Generally, I found the description of Aviana's predicament and path to be a little convoluted, probably because it is trying to summarize what's happening in the first several chapters. I'd maybe step back a level, cast it more in Aviana's voice, and put a big problem in front of her and make it clear why it's deadly but she intends to solve it anyway. The blurb hints at some of the flavor of the world, which is great, and I'd see if you could pull that in without trying to cover the plot too linearly.
Hope that helps! And just my $0.02 (my way of saying my opinions could be wrong, and you can take or discard whatever advice you'd like!)
-Alexander



Dear,
I understand you are a fan of adult urban fantasy. I hope you will be interested in my novel, BREAKING RINGS.
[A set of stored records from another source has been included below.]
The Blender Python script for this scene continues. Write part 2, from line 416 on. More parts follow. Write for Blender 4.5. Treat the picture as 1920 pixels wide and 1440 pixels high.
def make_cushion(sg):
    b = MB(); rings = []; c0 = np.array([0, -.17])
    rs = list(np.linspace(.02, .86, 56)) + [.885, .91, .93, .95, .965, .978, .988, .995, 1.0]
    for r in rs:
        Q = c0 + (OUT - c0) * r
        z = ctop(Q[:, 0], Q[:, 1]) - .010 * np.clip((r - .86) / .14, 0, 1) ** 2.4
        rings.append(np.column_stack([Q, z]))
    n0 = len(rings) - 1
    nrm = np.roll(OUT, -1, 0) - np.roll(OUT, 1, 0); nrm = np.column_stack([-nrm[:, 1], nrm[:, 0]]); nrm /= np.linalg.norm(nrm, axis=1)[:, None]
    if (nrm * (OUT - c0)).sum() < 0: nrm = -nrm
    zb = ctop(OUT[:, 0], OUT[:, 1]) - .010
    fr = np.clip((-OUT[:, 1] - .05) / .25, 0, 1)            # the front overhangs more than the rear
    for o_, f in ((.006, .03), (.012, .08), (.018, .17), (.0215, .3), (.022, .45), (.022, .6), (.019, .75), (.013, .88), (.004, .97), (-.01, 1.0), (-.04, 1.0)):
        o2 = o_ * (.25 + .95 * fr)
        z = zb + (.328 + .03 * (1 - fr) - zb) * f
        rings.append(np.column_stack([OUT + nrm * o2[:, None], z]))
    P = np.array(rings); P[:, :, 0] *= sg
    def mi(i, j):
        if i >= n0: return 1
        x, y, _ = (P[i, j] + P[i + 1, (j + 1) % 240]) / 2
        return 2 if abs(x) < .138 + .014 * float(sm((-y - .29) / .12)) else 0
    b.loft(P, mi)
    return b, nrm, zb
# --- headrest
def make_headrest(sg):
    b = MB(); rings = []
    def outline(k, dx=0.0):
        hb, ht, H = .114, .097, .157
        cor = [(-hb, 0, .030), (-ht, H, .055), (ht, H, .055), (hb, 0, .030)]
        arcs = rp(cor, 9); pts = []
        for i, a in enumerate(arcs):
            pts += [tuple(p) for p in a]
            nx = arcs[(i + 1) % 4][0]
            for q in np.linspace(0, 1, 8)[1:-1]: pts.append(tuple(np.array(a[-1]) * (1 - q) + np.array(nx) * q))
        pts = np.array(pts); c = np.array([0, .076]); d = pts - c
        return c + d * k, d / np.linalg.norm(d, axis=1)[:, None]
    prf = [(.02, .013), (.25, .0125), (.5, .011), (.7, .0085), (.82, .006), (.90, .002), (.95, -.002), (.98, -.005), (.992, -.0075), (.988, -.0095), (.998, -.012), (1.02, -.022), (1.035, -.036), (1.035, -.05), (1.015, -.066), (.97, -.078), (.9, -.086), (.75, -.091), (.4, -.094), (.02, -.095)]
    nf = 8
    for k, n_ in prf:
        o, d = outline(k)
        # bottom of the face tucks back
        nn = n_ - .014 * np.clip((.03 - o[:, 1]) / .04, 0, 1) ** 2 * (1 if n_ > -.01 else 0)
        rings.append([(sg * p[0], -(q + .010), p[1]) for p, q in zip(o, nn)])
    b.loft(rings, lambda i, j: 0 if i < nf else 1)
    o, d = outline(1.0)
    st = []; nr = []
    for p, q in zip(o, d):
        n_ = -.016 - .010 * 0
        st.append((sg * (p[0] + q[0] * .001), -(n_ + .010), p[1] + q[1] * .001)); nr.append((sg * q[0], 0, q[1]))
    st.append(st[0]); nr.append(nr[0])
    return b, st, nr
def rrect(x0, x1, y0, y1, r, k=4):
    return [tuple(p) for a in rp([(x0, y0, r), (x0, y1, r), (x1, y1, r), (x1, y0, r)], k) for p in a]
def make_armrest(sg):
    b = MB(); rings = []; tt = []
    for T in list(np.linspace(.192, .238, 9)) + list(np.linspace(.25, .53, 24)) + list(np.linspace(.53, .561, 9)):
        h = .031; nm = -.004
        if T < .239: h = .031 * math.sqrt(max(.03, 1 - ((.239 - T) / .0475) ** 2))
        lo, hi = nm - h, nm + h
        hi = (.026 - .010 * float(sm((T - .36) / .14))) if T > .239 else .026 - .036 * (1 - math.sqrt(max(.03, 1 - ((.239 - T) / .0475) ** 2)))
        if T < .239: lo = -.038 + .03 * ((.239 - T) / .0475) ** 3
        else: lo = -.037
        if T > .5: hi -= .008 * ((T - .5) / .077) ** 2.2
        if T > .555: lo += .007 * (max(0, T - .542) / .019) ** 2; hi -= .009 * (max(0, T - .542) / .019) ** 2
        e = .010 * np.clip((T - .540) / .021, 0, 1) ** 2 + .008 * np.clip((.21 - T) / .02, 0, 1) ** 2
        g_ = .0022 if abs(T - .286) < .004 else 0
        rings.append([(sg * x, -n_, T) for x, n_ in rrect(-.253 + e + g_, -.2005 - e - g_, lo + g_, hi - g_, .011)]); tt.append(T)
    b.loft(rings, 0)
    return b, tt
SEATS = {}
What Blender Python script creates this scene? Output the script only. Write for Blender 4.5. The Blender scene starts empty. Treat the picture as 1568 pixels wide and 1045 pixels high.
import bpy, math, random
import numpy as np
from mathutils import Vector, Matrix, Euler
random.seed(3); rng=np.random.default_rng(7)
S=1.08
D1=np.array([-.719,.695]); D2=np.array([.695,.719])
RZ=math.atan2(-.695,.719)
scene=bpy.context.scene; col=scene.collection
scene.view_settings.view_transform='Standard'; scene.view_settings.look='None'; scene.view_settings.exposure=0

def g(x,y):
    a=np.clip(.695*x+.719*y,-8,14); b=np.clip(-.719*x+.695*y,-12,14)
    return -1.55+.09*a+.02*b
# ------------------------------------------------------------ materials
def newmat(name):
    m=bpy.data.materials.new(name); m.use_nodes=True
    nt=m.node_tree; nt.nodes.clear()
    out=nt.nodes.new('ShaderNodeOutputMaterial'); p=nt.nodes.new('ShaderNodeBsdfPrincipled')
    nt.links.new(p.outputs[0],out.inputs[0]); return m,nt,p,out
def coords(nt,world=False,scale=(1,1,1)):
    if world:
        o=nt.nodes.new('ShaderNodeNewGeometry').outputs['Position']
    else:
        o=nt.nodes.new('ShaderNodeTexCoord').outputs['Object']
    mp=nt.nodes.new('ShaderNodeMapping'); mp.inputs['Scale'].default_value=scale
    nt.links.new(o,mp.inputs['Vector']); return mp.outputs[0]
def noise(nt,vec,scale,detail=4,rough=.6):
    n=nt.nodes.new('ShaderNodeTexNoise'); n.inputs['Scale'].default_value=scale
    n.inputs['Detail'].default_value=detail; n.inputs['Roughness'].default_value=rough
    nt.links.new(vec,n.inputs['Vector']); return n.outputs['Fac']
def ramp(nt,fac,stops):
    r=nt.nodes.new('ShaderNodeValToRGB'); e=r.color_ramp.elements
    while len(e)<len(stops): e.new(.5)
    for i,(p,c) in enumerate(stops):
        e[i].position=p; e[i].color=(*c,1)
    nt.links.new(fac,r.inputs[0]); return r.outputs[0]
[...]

Born with achromatopsia, twenty-seven-year-old Aviana Markosyan’s gray world floods with color when she hires smooth talking, private investigator Raiden Gravi to find her parents.
But when her neighbor is beheaded, her ex-boyfriend Harbor and straight-shooting best friend Nyxon have no choice but to introduce her to their Cynder world and Grounder heritage.
Her jaded, exiled father, Uzziah, discovers her location, lives are threatened and Aviana has to re-examine her assumptions about family and self-sacrifice.
Unable to return to her normal life, she dives deep into the Grounder world and meets an array of Grounders with beautiful or dangerous evobilities. As Aviana spends more time with Raiden her feelings are caught between him and Harbor. But her heart splits in two when she discovers Raiden’s evobility and the deadly secrets he keeps.
Because Uzziah is hell bent on returning to Cynder to reclaim her mother and his throne, he partners with the evil Dr. Monrowvia, who secretly wants to implant a deadly evobility into Aviana to gain power on Cynder.
By the end of the year, each character learns the price of wasted time while uncovering the deceptions of love, fate, and friendship.
BREAKING RINGS is set in present day Vancouver, WA, where hip meets historic. I have a masters in School Counseling, and when I am not hosting one-on-one sessions I am the advisor for our school’s writing club.
At 90,000 words, BREAKING RINGS is the first in a planned series. One reader has compared the novel's themes to those of Karen Marie Moning’s Kingdom of Shadow and Light. The manuscript is available, in part or full, upon request. Thanks for your time and consideration.